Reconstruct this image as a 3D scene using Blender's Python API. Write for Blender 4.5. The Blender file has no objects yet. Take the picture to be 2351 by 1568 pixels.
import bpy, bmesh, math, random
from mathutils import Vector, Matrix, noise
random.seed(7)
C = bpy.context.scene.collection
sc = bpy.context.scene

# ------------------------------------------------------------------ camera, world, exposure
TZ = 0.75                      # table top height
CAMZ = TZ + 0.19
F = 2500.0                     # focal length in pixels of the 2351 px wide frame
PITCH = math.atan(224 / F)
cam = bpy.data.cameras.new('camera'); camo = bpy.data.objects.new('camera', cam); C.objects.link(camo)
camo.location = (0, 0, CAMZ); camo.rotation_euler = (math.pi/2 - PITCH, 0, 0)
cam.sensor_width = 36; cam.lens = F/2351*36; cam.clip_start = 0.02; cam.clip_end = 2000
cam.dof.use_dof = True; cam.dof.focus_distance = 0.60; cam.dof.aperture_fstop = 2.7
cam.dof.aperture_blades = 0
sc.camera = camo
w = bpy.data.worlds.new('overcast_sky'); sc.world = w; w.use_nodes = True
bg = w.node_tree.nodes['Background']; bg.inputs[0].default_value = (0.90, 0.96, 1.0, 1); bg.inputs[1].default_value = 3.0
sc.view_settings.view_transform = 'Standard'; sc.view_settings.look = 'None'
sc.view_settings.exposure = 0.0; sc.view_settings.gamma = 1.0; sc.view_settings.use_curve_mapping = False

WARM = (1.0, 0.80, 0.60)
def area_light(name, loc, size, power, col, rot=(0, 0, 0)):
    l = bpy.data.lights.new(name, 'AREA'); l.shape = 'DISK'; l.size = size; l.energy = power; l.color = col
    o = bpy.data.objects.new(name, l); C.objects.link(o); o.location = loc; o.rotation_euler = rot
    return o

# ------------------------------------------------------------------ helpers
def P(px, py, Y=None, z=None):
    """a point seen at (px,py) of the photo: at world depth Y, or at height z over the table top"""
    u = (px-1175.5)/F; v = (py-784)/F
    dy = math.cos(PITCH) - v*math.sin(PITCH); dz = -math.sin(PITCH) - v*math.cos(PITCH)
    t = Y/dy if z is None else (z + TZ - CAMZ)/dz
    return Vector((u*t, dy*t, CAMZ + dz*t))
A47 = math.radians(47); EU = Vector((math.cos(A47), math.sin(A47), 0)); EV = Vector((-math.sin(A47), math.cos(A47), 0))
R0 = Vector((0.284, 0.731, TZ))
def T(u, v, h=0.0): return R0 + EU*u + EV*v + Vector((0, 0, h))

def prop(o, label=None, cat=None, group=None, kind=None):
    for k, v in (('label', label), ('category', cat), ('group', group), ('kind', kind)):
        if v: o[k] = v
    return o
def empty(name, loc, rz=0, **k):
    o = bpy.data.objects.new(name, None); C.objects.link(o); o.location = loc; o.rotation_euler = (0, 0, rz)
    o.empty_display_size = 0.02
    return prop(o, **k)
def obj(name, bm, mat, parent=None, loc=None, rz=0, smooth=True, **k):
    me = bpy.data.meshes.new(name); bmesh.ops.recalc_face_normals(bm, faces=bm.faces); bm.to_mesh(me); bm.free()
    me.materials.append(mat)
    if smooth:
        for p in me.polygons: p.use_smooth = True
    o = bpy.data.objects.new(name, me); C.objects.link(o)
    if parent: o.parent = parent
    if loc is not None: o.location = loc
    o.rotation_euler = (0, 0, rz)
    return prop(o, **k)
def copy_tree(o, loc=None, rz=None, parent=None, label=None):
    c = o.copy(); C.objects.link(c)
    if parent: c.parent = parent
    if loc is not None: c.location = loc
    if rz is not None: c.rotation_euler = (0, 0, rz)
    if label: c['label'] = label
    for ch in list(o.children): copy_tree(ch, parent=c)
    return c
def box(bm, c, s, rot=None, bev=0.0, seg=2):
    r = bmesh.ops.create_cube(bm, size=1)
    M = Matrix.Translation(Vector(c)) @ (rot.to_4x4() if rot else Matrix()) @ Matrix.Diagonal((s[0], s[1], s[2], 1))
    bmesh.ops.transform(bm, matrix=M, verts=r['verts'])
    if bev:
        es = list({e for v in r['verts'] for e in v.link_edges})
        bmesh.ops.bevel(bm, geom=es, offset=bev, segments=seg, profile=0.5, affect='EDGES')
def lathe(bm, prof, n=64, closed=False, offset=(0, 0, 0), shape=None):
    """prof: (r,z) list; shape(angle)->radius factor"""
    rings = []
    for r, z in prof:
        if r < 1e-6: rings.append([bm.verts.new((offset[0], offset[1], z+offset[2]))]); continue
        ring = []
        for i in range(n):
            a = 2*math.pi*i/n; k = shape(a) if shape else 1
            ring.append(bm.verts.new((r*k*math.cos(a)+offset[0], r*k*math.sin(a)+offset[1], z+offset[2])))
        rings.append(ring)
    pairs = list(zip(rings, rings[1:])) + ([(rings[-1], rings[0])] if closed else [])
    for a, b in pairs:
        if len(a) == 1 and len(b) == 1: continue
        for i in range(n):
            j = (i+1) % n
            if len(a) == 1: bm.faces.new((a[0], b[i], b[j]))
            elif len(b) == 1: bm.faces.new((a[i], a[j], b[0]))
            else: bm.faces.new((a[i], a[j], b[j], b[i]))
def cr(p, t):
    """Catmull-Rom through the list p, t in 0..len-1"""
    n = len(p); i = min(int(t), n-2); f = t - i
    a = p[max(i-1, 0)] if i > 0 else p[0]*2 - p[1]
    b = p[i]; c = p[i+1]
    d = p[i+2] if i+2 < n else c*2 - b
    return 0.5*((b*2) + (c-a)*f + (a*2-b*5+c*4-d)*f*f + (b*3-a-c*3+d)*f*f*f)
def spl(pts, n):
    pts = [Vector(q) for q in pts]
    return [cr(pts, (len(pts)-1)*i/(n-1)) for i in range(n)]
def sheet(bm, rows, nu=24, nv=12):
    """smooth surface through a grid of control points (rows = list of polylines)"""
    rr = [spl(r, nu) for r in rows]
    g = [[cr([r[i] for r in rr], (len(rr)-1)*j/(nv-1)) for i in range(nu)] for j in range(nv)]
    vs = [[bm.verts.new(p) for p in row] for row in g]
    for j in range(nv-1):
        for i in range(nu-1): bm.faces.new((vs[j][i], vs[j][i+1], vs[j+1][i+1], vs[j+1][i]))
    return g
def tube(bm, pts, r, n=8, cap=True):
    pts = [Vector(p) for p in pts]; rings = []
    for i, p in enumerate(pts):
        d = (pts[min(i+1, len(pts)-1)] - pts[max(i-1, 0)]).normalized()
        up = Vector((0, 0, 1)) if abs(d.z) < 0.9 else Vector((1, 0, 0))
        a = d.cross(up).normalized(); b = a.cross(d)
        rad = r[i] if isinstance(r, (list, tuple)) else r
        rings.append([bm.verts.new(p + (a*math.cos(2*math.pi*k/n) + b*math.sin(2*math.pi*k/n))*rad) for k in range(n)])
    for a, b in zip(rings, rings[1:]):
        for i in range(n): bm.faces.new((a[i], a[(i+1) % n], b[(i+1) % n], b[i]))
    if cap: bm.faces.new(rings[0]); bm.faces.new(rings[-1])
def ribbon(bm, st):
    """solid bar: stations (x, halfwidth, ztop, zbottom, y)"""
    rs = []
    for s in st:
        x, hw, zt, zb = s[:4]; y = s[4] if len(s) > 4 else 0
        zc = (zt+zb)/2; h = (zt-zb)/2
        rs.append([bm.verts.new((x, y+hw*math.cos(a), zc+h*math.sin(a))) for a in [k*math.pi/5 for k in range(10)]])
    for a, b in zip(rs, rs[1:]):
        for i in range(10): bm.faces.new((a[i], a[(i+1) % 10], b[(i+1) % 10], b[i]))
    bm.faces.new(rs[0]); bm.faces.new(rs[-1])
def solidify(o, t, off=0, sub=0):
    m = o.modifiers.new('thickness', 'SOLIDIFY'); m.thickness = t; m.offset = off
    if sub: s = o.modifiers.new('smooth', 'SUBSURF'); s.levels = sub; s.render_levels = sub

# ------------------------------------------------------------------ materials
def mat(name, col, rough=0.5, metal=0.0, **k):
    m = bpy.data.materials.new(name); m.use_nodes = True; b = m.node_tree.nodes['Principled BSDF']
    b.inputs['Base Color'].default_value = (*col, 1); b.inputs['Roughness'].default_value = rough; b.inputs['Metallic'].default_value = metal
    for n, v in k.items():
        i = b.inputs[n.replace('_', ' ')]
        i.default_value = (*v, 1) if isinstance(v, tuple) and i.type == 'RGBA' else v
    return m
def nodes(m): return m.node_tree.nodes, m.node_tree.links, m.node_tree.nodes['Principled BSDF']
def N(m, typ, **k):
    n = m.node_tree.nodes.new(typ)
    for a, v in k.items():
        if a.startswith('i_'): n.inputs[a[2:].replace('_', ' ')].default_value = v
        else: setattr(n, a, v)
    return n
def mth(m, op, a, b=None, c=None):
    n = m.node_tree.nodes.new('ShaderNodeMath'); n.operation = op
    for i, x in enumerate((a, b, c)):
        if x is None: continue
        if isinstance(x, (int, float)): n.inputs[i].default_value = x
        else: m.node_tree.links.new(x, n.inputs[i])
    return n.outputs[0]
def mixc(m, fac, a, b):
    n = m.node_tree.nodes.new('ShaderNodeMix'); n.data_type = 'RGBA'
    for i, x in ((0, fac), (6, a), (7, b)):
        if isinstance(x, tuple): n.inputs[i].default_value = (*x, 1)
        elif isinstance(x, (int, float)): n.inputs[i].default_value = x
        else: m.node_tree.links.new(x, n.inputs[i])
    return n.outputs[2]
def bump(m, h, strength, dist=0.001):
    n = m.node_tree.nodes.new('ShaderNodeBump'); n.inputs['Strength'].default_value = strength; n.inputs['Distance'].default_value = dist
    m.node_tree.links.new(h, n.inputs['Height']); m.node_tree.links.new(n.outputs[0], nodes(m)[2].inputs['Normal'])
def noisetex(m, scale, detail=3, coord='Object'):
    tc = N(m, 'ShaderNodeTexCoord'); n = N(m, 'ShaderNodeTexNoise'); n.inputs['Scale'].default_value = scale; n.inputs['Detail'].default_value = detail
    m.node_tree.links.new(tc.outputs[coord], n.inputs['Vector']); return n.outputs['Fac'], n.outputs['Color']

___

## STATED PROBLEM
Begin with the first line of the listing and copy exactly through the line that contains "sc.view_settings.exposure = 0.0;", please, keeping both ends and leaving out everything after.

## SOLUTION
Reconstruct this image as a 3D scene using Blender's Python API. Write for Blender 4.5. The Blender file has no objects yet. Take the picture to be 2351 by 1568 pixels.
import bpy, bmesh, math, random
from mathutils import Vector, Matrix, noise
random.seed(7)
C = bpy.context.scene.collection
sc = bpy.context.scene

# ------------------------------------------------------------------ camera, world, exposure
TZ = 0.75                      # table top height
CAMZ = TZ + 0.19
F = 2500.0                     # focal length in pixels of the 2351 px wide frame
PITCH = math.atan(224 / F)
cam = bpy.data.cameras.new('camera'); camo = bpy.data.objects.new('camera', cam); C.objects.link(camo)
camo.location = (0, 0, CAMZ); camo.rotation_euler = (math.pi/2 - PITCH, 0, 0)
cam.sensor_width = 36; cam.lens = F/2351*36; cam.clip_start = 0.02; cam.clip_end = 2000
cam.dof.use_dof = True; cam.dof.focus_distance = 0.60; cam.dof.aperture_fstop = 2.7
cam.dof.aperture_blades = 0
sc.camera = camo
w = bpy.data.worlds.new('overcast_sky'); sc.world = w; w.use_nodes = True
bg = w.node_tree.nodes['Background']; bg.inputs[0].default_value = (0.90, 0.96, 1.0, 1); bg.inputs[1].default_value = 3.0
sc.view_settings.view_transform = 'Standard'; sc.view_settings.look = 'None'
sc.view_settings.exposure = 0.0; sc.view_settings.gamma = 1.0; sc.view_settings.use_curve_mapping = False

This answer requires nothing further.